体操男子のエースでリオ五輪の個人総合と団体総合の2冠に輝いた内村航平(27)が、日本体操界初のプロ転向を検討していることが10月31日、複数の関係者の話で明らかになった。11月中旬の全日本団体選手権(東京・代々木)後にも所属先のコナミスポーツを退社する見通しで、20年東京五輪に向けて新たな挑戦に踏み切る。

 プロ転向により複数の大手企業から支援を受けられるようになるほか、内村が希望する普及活動にも力を入れやすくなる。メディアでの露出など発信力も強まる。サッカー日本代表の岡崎慎司(レスター)らを担当するマネジメント会社「スポーツコンサルティングジャパン」がバックアップ。近日中にマネジメント側と体操協会が話し合う見通し。練習拠点は東京・味の素ナショナルトレーニングセンター(NTC)が候補に挙がっている。
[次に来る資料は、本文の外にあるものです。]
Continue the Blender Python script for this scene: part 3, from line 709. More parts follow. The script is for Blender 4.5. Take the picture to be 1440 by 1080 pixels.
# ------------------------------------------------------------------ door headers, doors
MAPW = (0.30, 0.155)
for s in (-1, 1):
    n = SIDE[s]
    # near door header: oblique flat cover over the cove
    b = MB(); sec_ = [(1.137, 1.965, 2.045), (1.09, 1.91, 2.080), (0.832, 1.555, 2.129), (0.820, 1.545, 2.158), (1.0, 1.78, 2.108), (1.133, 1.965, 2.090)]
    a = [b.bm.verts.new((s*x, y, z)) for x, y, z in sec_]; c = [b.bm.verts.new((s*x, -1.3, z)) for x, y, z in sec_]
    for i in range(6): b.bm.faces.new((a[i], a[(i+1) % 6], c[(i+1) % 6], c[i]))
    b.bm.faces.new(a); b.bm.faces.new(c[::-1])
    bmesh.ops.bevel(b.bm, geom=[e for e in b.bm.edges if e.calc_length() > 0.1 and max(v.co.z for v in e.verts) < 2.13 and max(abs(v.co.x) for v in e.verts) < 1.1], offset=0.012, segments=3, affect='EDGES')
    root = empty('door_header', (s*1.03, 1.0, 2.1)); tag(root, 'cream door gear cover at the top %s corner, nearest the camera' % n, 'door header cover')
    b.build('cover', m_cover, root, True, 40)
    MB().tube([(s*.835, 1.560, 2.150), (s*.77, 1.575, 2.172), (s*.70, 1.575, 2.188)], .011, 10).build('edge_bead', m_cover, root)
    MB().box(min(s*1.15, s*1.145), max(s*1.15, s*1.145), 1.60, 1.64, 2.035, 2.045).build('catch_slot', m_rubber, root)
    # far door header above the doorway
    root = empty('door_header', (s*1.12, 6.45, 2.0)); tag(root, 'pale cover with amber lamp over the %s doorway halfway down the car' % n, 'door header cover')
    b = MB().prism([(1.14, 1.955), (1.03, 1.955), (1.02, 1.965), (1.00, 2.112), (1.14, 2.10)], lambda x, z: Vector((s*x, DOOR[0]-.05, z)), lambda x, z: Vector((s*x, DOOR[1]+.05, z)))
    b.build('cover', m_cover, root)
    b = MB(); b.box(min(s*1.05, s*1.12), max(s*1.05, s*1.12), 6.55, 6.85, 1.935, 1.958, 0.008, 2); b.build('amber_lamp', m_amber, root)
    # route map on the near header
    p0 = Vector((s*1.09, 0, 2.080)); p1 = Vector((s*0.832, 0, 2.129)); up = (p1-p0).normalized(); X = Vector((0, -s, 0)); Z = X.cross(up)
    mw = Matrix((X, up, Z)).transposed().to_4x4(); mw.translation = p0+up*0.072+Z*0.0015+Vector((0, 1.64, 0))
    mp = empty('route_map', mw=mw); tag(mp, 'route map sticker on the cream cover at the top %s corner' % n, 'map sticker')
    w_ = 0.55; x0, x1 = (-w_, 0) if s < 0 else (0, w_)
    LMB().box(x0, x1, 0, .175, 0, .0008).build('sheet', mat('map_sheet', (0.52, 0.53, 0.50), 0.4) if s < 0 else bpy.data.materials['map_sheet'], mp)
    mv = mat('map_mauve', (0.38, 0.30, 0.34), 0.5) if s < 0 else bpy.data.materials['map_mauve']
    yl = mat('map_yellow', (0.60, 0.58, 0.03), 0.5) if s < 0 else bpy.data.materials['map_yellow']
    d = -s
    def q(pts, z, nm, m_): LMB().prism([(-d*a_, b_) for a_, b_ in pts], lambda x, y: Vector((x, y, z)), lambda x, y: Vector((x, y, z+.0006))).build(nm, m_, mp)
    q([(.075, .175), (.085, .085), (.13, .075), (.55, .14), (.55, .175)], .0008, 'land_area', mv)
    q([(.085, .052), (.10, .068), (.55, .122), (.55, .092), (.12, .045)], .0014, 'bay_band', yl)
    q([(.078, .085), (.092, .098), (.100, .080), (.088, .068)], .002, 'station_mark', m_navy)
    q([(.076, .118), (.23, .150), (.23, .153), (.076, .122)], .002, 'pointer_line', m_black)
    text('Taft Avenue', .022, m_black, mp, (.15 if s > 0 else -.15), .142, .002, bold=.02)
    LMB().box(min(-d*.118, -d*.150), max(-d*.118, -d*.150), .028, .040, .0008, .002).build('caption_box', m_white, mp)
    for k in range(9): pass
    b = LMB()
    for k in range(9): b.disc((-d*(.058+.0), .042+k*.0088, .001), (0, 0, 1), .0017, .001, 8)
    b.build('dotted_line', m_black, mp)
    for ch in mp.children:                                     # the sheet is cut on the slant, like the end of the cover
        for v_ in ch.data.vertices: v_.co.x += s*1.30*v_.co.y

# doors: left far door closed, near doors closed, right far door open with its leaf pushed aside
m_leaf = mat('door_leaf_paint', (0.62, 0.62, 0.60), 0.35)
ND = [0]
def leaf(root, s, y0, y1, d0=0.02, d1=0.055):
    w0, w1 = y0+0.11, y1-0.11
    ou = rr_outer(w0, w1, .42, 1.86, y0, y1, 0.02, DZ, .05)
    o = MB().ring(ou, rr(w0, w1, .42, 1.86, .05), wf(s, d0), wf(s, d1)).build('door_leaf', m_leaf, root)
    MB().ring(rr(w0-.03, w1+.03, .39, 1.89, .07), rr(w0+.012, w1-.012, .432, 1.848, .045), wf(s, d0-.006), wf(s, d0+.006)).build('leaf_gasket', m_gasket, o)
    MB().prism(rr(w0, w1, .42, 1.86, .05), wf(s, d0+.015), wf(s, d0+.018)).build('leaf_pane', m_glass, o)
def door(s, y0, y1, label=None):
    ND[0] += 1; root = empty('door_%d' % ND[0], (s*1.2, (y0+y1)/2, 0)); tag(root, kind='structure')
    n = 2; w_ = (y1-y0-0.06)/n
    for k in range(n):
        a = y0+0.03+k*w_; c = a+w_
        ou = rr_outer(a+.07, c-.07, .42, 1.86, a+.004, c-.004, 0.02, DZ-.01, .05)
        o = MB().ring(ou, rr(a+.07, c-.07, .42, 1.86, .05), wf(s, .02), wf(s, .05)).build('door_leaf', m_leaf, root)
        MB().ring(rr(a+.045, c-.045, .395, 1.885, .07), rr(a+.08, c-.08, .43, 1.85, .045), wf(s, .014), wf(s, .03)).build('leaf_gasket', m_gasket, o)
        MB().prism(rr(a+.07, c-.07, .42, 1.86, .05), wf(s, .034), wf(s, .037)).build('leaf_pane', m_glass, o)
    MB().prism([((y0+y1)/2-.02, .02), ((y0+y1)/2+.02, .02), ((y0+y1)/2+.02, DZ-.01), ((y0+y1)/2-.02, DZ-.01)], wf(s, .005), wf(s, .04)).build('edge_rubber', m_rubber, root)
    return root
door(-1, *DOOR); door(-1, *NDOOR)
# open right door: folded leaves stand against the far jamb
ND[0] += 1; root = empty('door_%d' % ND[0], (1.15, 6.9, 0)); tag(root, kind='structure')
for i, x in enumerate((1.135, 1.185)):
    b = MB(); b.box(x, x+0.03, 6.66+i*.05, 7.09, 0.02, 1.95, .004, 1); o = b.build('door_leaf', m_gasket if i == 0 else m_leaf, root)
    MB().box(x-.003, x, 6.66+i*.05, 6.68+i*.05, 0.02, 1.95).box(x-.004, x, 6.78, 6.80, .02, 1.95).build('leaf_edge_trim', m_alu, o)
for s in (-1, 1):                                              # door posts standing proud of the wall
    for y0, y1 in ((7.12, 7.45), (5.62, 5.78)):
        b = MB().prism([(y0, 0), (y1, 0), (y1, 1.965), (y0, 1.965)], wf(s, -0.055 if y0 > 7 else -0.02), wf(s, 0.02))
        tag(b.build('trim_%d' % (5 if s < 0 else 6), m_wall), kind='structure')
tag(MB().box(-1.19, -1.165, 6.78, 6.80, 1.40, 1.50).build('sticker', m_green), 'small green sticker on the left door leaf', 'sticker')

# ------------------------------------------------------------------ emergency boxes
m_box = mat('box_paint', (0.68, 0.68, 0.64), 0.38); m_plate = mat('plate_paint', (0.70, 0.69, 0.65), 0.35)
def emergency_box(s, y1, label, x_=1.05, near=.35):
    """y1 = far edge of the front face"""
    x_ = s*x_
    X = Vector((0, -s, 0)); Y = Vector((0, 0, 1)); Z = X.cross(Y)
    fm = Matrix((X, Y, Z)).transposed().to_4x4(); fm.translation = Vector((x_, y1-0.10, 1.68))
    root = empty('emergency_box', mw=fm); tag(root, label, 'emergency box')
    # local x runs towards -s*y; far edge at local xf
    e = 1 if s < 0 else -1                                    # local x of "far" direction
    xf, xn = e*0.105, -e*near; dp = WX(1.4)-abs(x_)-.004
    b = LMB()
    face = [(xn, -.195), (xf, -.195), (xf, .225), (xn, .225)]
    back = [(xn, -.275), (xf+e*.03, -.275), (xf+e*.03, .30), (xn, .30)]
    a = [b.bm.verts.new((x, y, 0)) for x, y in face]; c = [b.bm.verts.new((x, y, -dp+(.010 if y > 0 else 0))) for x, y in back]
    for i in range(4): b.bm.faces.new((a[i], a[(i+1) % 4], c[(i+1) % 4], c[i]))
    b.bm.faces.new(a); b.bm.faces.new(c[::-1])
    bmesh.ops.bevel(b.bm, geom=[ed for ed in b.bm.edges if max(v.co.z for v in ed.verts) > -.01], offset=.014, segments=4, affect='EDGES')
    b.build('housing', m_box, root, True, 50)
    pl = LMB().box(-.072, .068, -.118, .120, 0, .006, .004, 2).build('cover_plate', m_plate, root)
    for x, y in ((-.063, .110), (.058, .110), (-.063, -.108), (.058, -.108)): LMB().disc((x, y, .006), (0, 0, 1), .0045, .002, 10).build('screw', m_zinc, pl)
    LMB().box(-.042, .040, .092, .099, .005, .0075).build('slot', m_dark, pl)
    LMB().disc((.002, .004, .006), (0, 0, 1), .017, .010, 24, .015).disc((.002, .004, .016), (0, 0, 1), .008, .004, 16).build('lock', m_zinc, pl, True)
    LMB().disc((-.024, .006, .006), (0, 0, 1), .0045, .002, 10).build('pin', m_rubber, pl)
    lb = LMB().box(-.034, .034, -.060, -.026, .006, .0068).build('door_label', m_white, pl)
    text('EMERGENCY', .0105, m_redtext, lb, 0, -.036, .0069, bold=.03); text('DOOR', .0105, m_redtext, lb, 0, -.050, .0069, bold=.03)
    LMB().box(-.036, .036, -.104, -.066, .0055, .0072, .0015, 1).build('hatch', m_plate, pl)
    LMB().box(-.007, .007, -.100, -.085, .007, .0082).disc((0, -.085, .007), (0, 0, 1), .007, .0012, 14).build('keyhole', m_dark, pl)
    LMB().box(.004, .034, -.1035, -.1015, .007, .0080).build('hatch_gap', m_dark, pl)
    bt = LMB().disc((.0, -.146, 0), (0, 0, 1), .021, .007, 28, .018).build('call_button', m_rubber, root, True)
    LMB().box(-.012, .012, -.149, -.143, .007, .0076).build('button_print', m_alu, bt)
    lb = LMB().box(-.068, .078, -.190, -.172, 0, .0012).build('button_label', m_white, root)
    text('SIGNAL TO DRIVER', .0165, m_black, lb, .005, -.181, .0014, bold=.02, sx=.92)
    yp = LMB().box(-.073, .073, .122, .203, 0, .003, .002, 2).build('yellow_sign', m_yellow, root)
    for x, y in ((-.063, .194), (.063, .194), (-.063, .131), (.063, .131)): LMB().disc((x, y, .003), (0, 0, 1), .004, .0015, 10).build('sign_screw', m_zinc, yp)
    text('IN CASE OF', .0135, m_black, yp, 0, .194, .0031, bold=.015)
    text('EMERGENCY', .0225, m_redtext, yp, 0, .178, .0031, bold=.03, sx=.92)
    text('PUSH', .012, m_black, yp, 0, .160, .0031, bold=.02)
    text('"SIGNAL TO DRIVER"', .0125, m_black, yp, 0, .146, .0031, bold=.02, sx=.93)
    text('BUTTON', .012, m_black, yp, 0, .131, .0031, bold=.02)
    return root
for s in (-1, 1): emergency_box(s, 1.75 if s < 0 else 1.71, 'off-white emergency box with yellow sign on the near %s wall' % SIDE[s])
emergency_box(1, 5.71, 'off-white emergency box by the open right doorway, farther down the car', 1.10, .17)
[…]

 プロ野球やサッカーなどを除けば、高校や大学卒業後に企業や団体に就職して給与をもらいながら競技を続けるのが通例。競泳ではことし引退した北島康介さんが現役時代に日本コカ・コーラと契約してプロスイマーの先駆けとなった。

 関係者によると、内村は4年前のロンドン五輪の頃から活動の幅を広げる道に興味を示していた。4年後に自国開催の東京五輪が控える中、周囲に「体操をメジャーにしたい。今自分にできることはそれ。そういった活動もしていきたい」などと熱弁。所属先のコナミスポーツも理解を示している。

 ◆内村航平(うちむら・こうへい)1989年(昭64)1月3日、福岡県生まれ。3歳から両親が運営する「スポーツクラブ内村」で体操を始める。東京・東洋高から日体大に進学し、11年にコナミスポーツ入り。08年北京五輪では個人総合と団体で銀、12年ロンドン五輪では個人総合金、団体と種目別床運動で銀。15年、世界選手権個人総合で6連覇達成。家族は妻千穂さん、長女斗碧(とあ)ちゃん、次女千翠(ちあ)ちゃん。162センチ、54キロ。